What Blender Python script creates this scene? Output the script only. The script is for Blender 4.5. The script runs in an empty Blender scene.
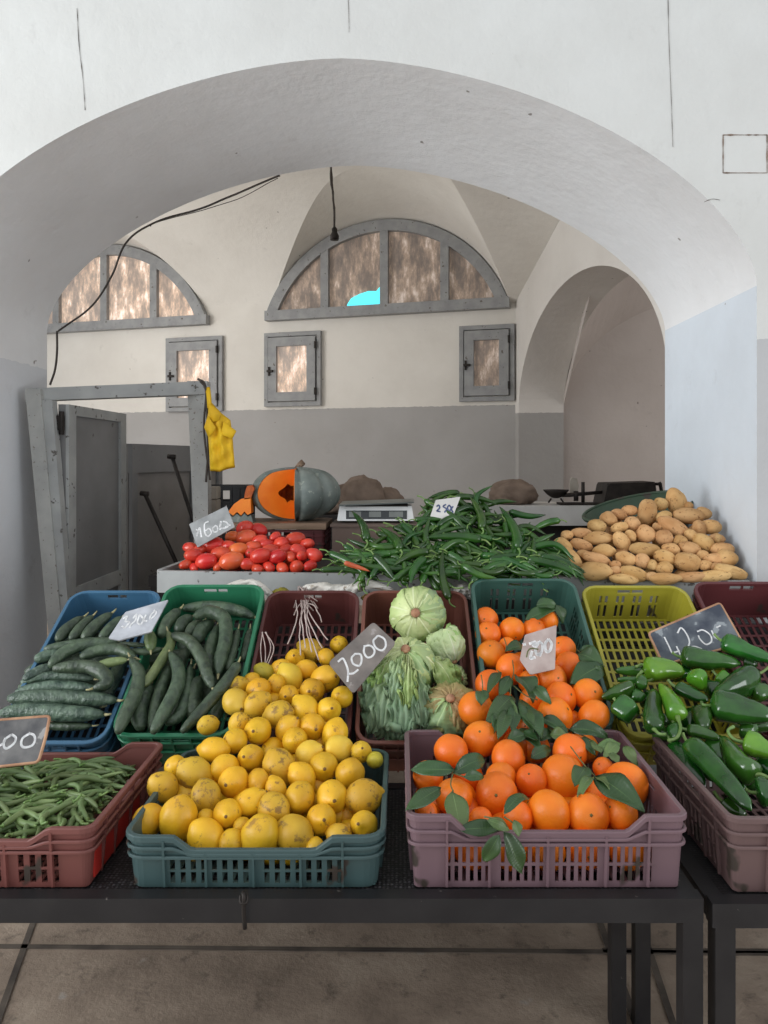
import bpy, bmesh, math, random
from mathutils import Vector, Matrix, noise as mnoise
C = bpy.context.scene.collection
SC = bpy.context.scene
random.seed(7)
PI = math.pi
E = 1.6            # eye height of the photographer
F = 740.0          # focal length in pixels of the 768x1024 frame
CX, CY = 400.0, 460.0

# ------------------------------------------------------------------ camera
cam = bpy.data.objects.new('camera', bpy.data.cameras.new('camera')); C.objects.link(cam)
cam.location = (0, 0, E); cam.rotation_euler = (PI/2, 0, 0)
cam.data.sensor_fit = 'AUTO'; cam.data.sensor_width = 36; cam.data.lens = F/1024*36
cam.data.shift_x = (384-CX)/1024; cam.data.shift_y = (CY-512)/1024
cam.data.clip_end = 200
SC.camera = cam
SC.view_settings.view_transform = 'Standard'
try: SC.view_settings.look = 'None'
except Exception: pass
SC.view_settings.exposure = 0.0; SC.view_settings.gamma = 1.0
SC.view_settings.use_curve_mapping = False

# ------------------------------------------------------------------ world and lights
W = bpy.data.worlds.new('world'); SC.world = W; W.use_nodes = True
bg = W.node_tree.nodes['Background']
bg.inputs[0].default_value = (0.93, 0.96, 1.0, 1); bg.inputs[1].default_value = 0.88
def area(name, loc, target, size, sy, power, col):
    l = bpy.data.lights.new(name, 'AREA'); l.shape = 'RECTANGLE'; l.size = size; l.size_y = sy
    l.energy = power; l.color = col
    o = bpy.data.objects.new(name, l); C.objects.link(o); o.location = loc
    o.rotation_euler = (Vector(target)-Vector(loc)).to_track_quat('-Z', 'Y').to_euler()
    return o
area('hall_daylight', (-4.2, -0.8, 3.0), (0.8, 3.0, 1.5), 2.6, 2.6, 60, (0.93, 0.97, 1.0))
area('side_fill', (-4.3, 0.6, 1.5), (1.2, 3.3, 2.3), 1.8, 2.2, 125, (0.95, 0.98, 1.0))  # added fill lamp, brightens the soffit and right jamb
area('room_fill', (-4.6, 5.6, 2.6), (0.0, 6.6, 2.2), 2.4, 2.4, 84, (1.0, 0.97, 0.93))  # added unseen lamp inside the back room to brighten it
area('far_room_fill', (4.6, 5.2, 2.9), (2.6, 7.6, 1.6), 1.2, 1.2, 22, (1.0, 0.95, 0.92))  # extra lamp added to lift the side room beyond the arch
area('right_fill', (3.4, 0.2, 1.3), (-1.8, 3.2, 1.2), 1.6, 1.6, 42, (0.96, 0.98, 1.0))  # fill lamp added on the right for the dark left jamb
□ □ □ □
■ **Direction**
Repeat the material above word for word, please, apart from its images.

■ **Answer to this problem**
What Blender Python script creates this scene? Output the script only. The script is for Blender 4.5. The script runs in an empty Blender scene.
import bpy, bmesh, math, random
from mathutils import Vector, Matrix, noise as mnoise
C = bpy.context.scene.collection
SC = bpy.context.scene
random.seed(7)
PI = math.pi
E = 1.6            # eye height of the photographer
F = 740.0          # focal length in pixels of the 768x1024 frame
CX, CY = 400.0, 460.0

# ------------------------------------------------------------------ camera
cam = bpy.data.objects.new('camera', bpy.data.cameras.new('camera')); C.objects.link(cam)
cam.location = (0, 0, E); cam.rotation_euler = (PI/2, 0, 0)
cam.data.sensor_fit = 'AUTO'; cam.data.sensor_width = 36; cam.data.lens = F/1024*36
cam.data.shift_x = (384-CX)/1024; cam.data.shift_y = (CY-512)/1024
cam.data.clip_end = 200
SC.camera = cam
SC.view_settings.view_transform = 'Standard'
try: SC.view_settings.look = 'None'
except Exception: pass
SC.view_settings.exposure = 0.0; SC.view_settings.gamma = 1.0
SC.view_settings.use_curve_mapping = False

# ------------------------------------------------------------------ world and lights
W = bpy.data.worlds.new('world'); SC.world = W; W.use_nodes = True
bg = W.node_tree.nodes['Background']
bg.inputs[0].default_value = (0.93, 0.96, 1.0, 1); bg.inputs[1].default_value = 0.88
def area(name, loc, target, size, sy, power, col):
    l = bpy.data.lights.new(name, 'AREA'); l.shape = 'RECTANGLE'; l.size = size; l.size_y = sy
    l.energy = power; l.color = col
    o = bpy.data.objects.new(name, l); C.objects.link(o); o.location = loc
    o.rotation_euler = (Vector(target)-Vector(loc)).to_track_quat('-Z', 'Y').to_euler()
    return o
area('hall_daylight', (-4.2, -0.8, 3.0), (0.8, 3.0, 1.5), 2.6, 2.6, 60, (0.93, 0.97, 1.0))
area('side_fill', (-4.3, 0.6, 1.5), (1.2, 3.3, 2.3), 1.8, 2.2, 125, (0.95, 0.98, 1.0))  # added fill lamp, brightens the soffit and right jamb
area('room_fill', (-4.6, 5.6, 2.6), (0.0, 6.6, 2.2), 2.4, 2.4, 84, (1.0, 0.97, 0.93))  # added unseen lamp inside the back room to brighten it
area('far_room_fill', (4.6, 5.2, 2.9), (2.6, 7.6, 1.6), 1.2, 1.2, 22, (1.0, 0.95, 0.92))  # extra lamp added to lift the side room beyond the arch
area('right_fill', (3.4, 0.2, 1.3), (-1.8, 3.2, 1.2), 1.6, 1.6, 42, (0.96, 0.98, 1.0))  # fill lamp added on the right for the dark left jamb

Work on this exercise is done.